> _DIRECTIVE_: Write out every line of the material exactly as it appears.

-- Start GIVEN INFORMATION --

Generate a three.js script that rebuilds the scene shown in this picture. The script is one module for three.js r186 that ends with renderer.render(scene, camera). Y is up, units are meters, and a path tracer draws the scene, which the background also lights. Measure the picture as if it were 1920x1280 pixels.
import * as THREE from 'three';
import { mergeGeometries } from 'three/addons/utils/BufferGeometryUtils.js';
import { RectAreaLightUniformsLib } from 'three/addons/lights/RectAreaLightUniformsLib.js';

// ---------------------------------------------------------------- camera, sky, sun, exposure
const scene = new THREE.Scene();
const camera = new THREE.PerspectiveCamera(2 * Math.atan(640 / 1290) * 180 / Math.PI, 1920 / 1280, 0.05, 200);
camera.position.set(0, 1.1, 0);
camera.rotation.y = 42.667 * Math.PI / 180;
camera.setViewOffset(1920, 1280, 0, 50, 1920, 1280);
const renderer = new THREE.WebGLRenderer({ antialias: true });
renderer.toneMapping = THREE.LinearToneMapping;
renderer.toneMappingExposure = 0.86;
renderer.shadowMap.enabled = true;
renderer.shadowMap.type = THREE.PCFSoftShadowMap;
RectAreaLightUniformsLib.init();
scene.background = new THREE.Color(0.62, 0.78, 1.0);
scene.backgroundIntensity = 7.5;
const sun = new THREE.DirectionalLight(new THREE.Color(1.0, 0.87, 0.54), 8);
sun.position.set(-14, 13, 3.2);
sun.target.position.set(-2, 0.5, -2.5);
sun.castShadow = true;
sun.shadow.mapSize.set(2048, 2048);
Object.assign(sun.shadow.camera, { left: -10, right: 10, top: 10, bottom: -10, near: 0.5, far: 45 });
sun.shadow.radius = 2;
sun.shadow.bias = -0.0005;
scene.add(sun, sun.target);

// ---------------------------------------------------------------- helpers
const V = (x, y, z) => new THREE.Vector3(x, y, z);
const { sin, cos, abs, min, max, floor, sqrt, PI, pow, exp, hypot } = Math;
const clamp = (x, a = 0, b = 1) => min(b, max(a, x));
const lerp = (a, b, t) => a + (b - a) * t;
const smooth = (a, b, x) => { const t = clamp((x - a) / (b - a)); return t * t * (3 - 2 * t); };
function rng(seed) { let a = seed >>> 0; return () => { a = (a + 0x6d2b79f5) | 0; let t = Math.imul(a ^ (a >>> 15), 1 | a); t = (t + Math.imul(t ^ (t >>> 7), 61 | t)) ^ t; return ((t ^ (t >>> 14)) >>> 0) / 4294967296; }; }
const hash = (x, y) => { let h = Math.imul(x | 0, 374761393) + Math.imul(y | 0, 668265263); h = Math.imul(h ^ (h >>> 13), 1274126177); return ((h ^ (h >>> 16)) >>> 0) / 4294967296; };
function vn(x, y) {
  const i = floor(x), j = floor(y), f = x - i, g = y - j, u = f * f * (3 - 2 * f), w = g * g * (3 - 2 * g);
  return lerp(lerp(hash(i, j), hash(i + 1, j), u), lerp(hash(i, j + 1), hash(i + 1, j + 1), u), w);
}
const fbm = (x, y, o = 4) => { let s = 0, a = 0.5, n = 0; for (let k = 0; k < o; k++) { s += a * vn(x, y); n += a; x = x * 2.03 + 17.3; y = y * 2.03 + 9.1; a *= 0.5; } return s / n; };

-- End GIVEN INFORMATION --

> _ANSWER TO THE TASK_:
Generate a three.js script that rebuilds the scene shown in this picture. The script is one module for three.js r186 that ends with renderer.render(scene, camera). Y is up, units are meters, and a path tracer draws the scene, which the background also lights. Measure the picture as if it were 1920x1280 pixels.
import * as THREE from 'three';
import { mergeGeometries } from 'three/addons/utils/BufferGeometryUtils.js';
import { RectAreaLightUniformsLib } from 'three/addons/lights/RectAreaLightUniformsLib.js';

// ---------------------------------------------------------------- camera, sky, sun, exposure
const scene = new THREE.Scene();
const camera = new THREE.PerspectiveCamera(2 * Math.atan(640 / 1290) * 180 / Math.PI, 1920 / 1280, 0.05, 200);
camera.position.set(0, 1.1, 0);
camera.rotation.y = 42.667 * Math.PI / 180;
camera.setViewOffset(1920, 1280, 0, 50, 1920, 1280);
const renderer = new THREE.WebGLRenderer({ antialias: true });
renderer.toneMapping = THREE.LinearToneMapping;
renderer.toneMappingExposure = 0.86;
renderer.shadowMap.enabled = true;
renderer.shadowMap.type = THREE.PCFSoftShadowMap;
RectAreaLightUniformsLib.init();
scene.background = new THREE.Color(0.62, 0.78, 1.0);
scene.backgroundIntensity = 7.5;
const sun = new THREE.DirectionalLight(new THREE.Color(1.0, 0.87, 0.54), 8);
sun.position.set(-14, 13, 3.2);
sun.target.position.set(-2, 0.5, -2.5);
sun.castShadow = true;
sun.shadow.mapSize.set(2048, 2048);
Object.assign(sun.shadow.camera, { left: -10, right: 10, top: 10, bottom: -10, near: 0.5, far: 45 });
sun.shadow.radius = 2;
sun.shadow.bias = -0.0005;
scene.add(sun, sun.target);

// ---------------------------------------------------------------- helpers
const V = (x, y, z) => new THREE.Vector3(x, y, z);
const { sin, cos, abs, min, max, floor, sqrt, PI, pow, exp, hypot } = Math;
const clamp = (x, a = 0, b = 1) => min(b, max(a, x));
const lerp = (a, b, t) => a + (b - a) * t;
const smooth = (a, b, x) => { const t = clamp((x - a) / (b - a)); return t * t * (3 - 2 * t); };
function rng(seed) { let a = seed >>> 0; return () => { a = (a + 0x6d2b79f5) | 0; let t = Math.imul(a ^ (a >>> 15), 1 | a); t = (t + Math.imul(t ^ (t >>> 7), 61 | t)) ^ t; return ((t ^ (t >>> 14)) >>> 0) / 4294967296; }; }
const hash = (x, y) => { let h = Math.imul(x | 0, 374761393) + Math.imul(y | 0, 668265263); h = Math.imul(h ^ (h >>> 13), 1274126177); return ((h ^ (h >>> 16)) >>> 0) / 4294967296; };
function vn(x, y) {
  const i = floor(x), j = floor(y), f = x - i, g = y - j, u = f * f * (3 - 2 * f), w = g * g * (3 - 2 * g);
  return lerp(lerp(hash(i, j), hash(i + 1, j), u), lerp(hash(i, j + 1), hash(i + 1, j + 1), u), w);
}
const fbm = (x, y, o = 4) => { let s = 0, a = 0.5, n = 0; for (let k = 0; k < o; k++) { s += a * vn(x, y); n += a; x = x * 2.03 + 17.3; y = y * 2.03 + 9.1; a *= 0.5; } return s / n; };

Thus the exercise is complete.